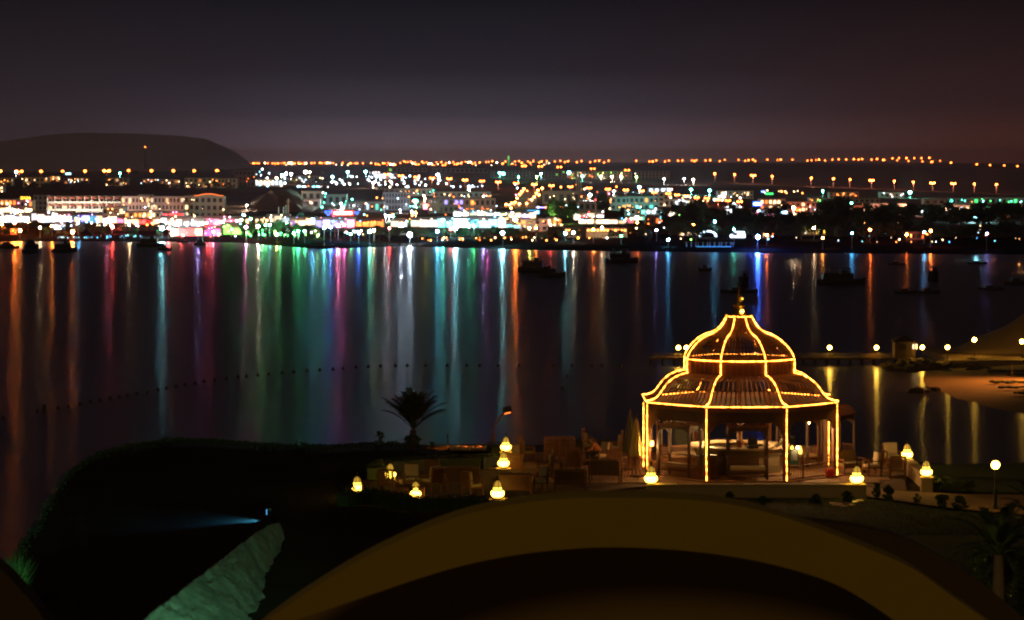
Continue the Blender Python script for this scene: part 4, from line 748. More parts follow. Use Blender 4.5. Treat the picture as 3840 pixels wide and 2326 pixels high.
# ------------------------------------------------------------------ boats
def boat(px, py, w, h, kind, label, rz=0):
    D = F * (H - .02) / (py - HY); b = P(px, py, D); b.z = 0; u = D / F; L = w * u; hh = max(h * u, .6); t = thing('boat', label, 'boat', b, rz)
    bw = L * .28 if L > 6 else L * .36; fb = hh * (.32 if kind != 'low' else .6); m = MB(); st = [(-.5, .78, 1.0), (-.3, .95, .95), (0, 1, .9), (.25, .85, 1.0), (.42, .45, 1.15), (.5, .04, 1.35)]
    for x, q, s_ in st:
        for y, z in ((-q * .5, fb * s_), (-q * .42, fb * .2), (0, -.35), (q * .42, fb * .2), (q * .5, fb * s_)): m.v.append((x * L, y * bw, z))
    for i in range(len(st) - 1):
        for j in range(4): a = i * 5 + j; m.f.append((a, a + 5, a + 6, a + 1)); m.m.append(0)
        a = i * 5; m.f.append((a, a + 4, a + 9, a + 5)); m.m.append(0)
    m.f.append((4, 3, 2, 1, 0)); m.m.append(0)
    m.build('hull', M['hull'], t)
    if kind == 'low':
        MB().box((-.05 * L, 0, fb + .25 * hh), (L * .3, bw * .6, hh * .5)).build('cabin', M['cabin'], t); MB().box((-.5 * L, 0, fb * .8), (.3, .3, hh * .6)).build('outboard_motor', M['black'], t)
        return t
    ch = (hh - fb) * .5
    MB().box((-.06 * L, 0, fb + ch / 2), (L * .62, bw * .8, ch)).build('cabin', M['cabin'], t)
    k = 5; wm0 = None
    for i in range(k):
        loc = (-.06 * L + (i - 2) * L * .11, -bw * .41, fb + ch * .55)
        if wm0 is None: wm0 = MB().box((0, 0, 0), (L * .07, .06, ch * .35)).build('window', M['glass'], t, loc)
        else: use(wm0, 'window', t, loc)
    top = fb + ch
    if kind == 'dive':
        MB().box((-.08 * L, 0, top + .06), (L * .68, bw * .86, .12)).build('upper_deck', M['cabin'], t); MB().box((-.02 * L, 0, hh - .1), (L * .44, bw * .7, .12)).build('canopy', M['cabin'], t)
        for x in (-.22, .18):
            for y in (-1, 1): MB().box((x * L, y * bw * .3, (top + hh) / 2), (.09, .09, hh - top)).build('canopy_post', M['cabin'], t)
        MB().box((.06 * L, 0, top + (hh - top) * .35), (L * .14, bw * .4, (hh - top) * .7)).build('wheelhouse', M['cabin'], t)
        MB().tube([(-.42 * L, -bw * .42, top + .5), (.3 * L, -bw * .42, top + .5)], .04, 4).build('railing', M['cabin'], t)
    else:
        MB().add([(-.3 * L, -bw * .35, top), (.12 * L, -bw * .35, top), (.12 * L, bw * .35, top), (-.3 * L, bw * .35, top), (-.25 * L, -bw * .3, hh), (.0, -bw * .3, hh), (.0, bw * .3, hh), (-.25 * L, bw * .3, hh)], [(0, 1, 5, 4), (1, 2, 6, 5), (2, 3, 7, 6), (3, 0, 4, 7), (4, 5, 6, 7)]).build('flybridge', M['cabin'], t)
        MB().tube([(-.1 * L, 0, hh), (-.12 * L, 0, hh + hh * .3)], .05, 4).build('antenna', M['cabin'], t)
    return t
boat(32, 932, 80, 24, 'yacht', 'small motor boat cut off by the left edge of the bay'); boat(122, 950, 78, 50, 'yacht', 'dark motor yacht pointing at the viewer on the orange reflections', R(35)); boat(240, 946, 94, 46, 'dive', 'dark day boat right of the yacht on the orange reflections', R(8))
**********
◆ DIRECTIVE: Drop the images and repeat the data exactly.

◆ FULL ANSWER:
Continue the Blender Python script for this scene: part 4, from line 748. More parts follow. Use Blender 4.5. Treat the picture as 3840 pixels wide and 2326 pixels high.
# ------------------------------------------------------------------ boats
def boat(px, py, w, h, kind, label, rz=0):
    D = F * (H - .02) / (py - HY); b = P(px, py, D); b.z = 0; u = D / F; L = w * u; hh = max(h * u, .6); t = thing('boat', label, 'boat', b, rz)
    bw = L * .28 if L > 6 else L * .36; fb = hh * (.32 if kind != 'low' else .6); m = MB(); st = [(-.5, .78, 1.0), (-.3, .95, .95), (0, 1, .9), (.25, .85, 1.0), (.42, .45, 1.15), (.5, .04, 1.35)]
    for x, q, s_ in st:
        for y, z in ((-q * .5, fb * s_), (-q * .42, fb * .2), (0, -.35), (q * .42, fb * .2), (q * .5, fb * s_)): m.v.append((x * L, y * bw, z))
    for i in range(len(st) - 1):
        for j in range(4): a = i * 5 + j; m.f.append((a, a + 5, a + 6, a + 1)); m.m.append(0)
        a = i * 5; m.f.append((a, a + 4, a + 9, a + 5)); m.m.append(0)
    m.f.append((4, 3, 2, 1, 0)); m.m.append(0)
    m.build('hull', M['hull'], t)
    if kind == 'low':
        MB().box((-.05 * L, 0, fb + .25 * hh), (L * .3, bw * .6, hh * .5)).build('cabin', M['cabin'], t); MB().box((-.5 * L, 0, fb * .8), (.3, .3, hh * .6)).build('outboard_motor', M['black'], t)
        return t
    ch = (hh - fb) * .5
    MB().box((-.06 * L, 0, fb + ch / 2), (L * .62, bw * .8, ch)).build('cabin', M['cabin'], t)
    k = 5; wm0 = None
    for i in range(k):
        loc = (-.06 * L + (i - 2) * L * .11, -bw * .41, fb + ch * .55)
        if wm0 is None: wm0 = MB().box((0, 0, 0), (L * .07, .06, ch * .35)).build('window', M['glass'], t, loc)
        else: use(wm0, 'window', t, loc)
    top = fb + ch
    if kind == 'dive':
        MB().box((-.08 * L, 0, top + .06), (L * .68, bw * .86, .12)).build('upper_deck', M['cabin'], t); MB().box((-.02 * L, 0, hh - .1), (L * .44, bw * .7, .12)).build('canopy', M['cabin'], t)
        for x in (-.22, .18):
            for y in (-1, 1): MB().box((x * L, y * bw * .3, (top + hh) / 2), (.09, .09, hh - top)).build('canopy_post', M['cabin'], t)
        MB().box((.06 * L, 0, top + (hh - top) * .35), (L * .14, bw * .4, (hh - top) * .7)).build('wheelhouse', M['cabin'], t)
        MB().tube([(-.42 * L, -bw * .42, top + .5), (.3 * L, -bw * .42, top + .5)], .04, 4).build('railing', M['cabin'], t)
    else:
        MB().add([(-.3 * L, -bw * .35, top), (.12 * L, -bw * .35, top), (.12 * L, bw * .35, top), (-.3 * L, bw * .35, top), (-.25 * L, -bw * .3, hh), (.0, -bw * .3, hh), (.0, bw * .3, hh), (-.25 * L, bw * .3, hh)], [(0, 1, 5, 4), (1, 2, 6, 5), (2, 3, 7, 6), (3, 0, 4, 7), (4, 5, 6, 7)]).build('flybridge', M['cabin'], t)
        MB().tube([(-.1 * L, 0, hh), (-.12 * L, 0, hh + hh * .3)], .05, 4).build('antenna', M['cabin'], t)
    return t
boat(32, 932, 80, 24, 'yacht', 'small motor boat cut off by the left edge of the bay'); boat(122, 950, 78, 50, 'yacht', 'dark motor yacht pointing at the viewer on the orange reflections', R(35)); boat(240, 946, 94, 46, 'dive', 'dark day boat right of the yacht on the orange reflections', R(8))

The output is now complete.